Na segunda-feira, numa intervenção no parlamento, Theresa May considerou “muito provável” que a Rússia tivesse sido responsável pelo duplo envenenamento.

Dois dias depois, May anunciou a “suspensão de contactos bilaterais” com Moscovo e a expulsão de 23 diplomatas russos, decisão que a embaixada russa em Londres classificou como "hostil", "inaceitável" e "injustificada".

O secretário-geral da NATO (aliança militar da qual Portugal faz parte), Jens Stoltenberg, disse hoje que os aliados não querem uma nova Guerra Fria, apelando ao diálogo político e classificando como “muito sério” o caso dos envenenamentos ocorridos no Reino Unido e imputados a Moscovo.

Já os líderes de França, Alemanha, Estados Unidos e Reino Unido repudiaram hoje, em conjunto, a utilização do agente neurotóxico Novichok contra Sergei Skripal e a filha como uma “violação do direito internacional” e uma “ameaça à segurança de todos”.

Questionado pela Lusa sobre se as intervenções da Rússia nas democracias do Ocidente (através de ciberataques, interferências nos processos eleitorais ou guerra híbrida) podem trazer um ambiente de maior risco, Augusto Santos Silva recordou que este é o resultado de um percurso iniciado em 2014, com a anexação da Crimeia por parte de Moscovo.

"Desde 2014 a situação mudou consideravelmente por causa da anexação da Crimeia por parte da Rússia, que é - à luz do direito internacional - uma ação ilegal, que põe em causa a soberania territorial de um país europeu, a Ucrânia.
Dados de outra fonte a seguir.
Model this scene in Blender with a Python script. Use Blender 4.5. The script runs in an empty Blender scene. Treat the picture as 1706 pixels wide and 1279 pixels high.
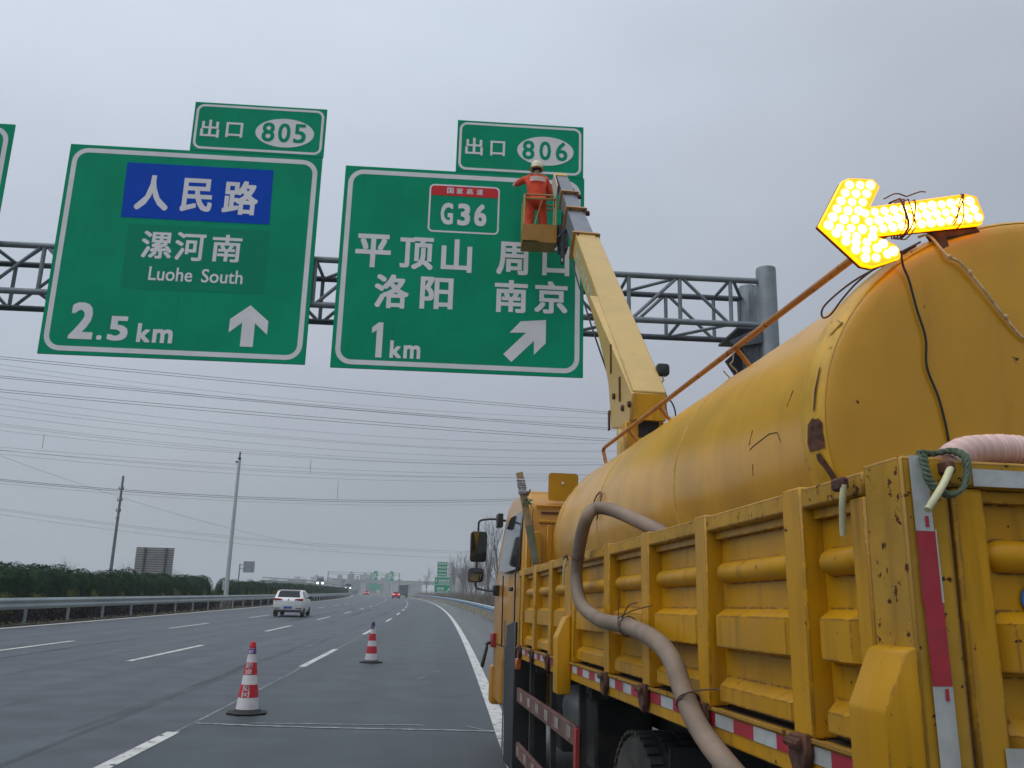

E também os acontecimentos no Donbass criaram e criam elementos de conflitualidade muito preocupantes, porque existem mesmo na nossa Europa, na nossa mais próxima vizinhança a Leste", sublinhou.

Segundo a ONU, desde o início do conflito no Donbass, na primavera de 2014, já foram mortas mais de 10.000 pessoas na região leste da Ucrânia, onde se situam as províncias separatistas de Donetsk e Lugansk).

O conflito envolve forças leais ao governo ucraniano e separatistas pró-russos, alegadamente apoiados por Moscovo.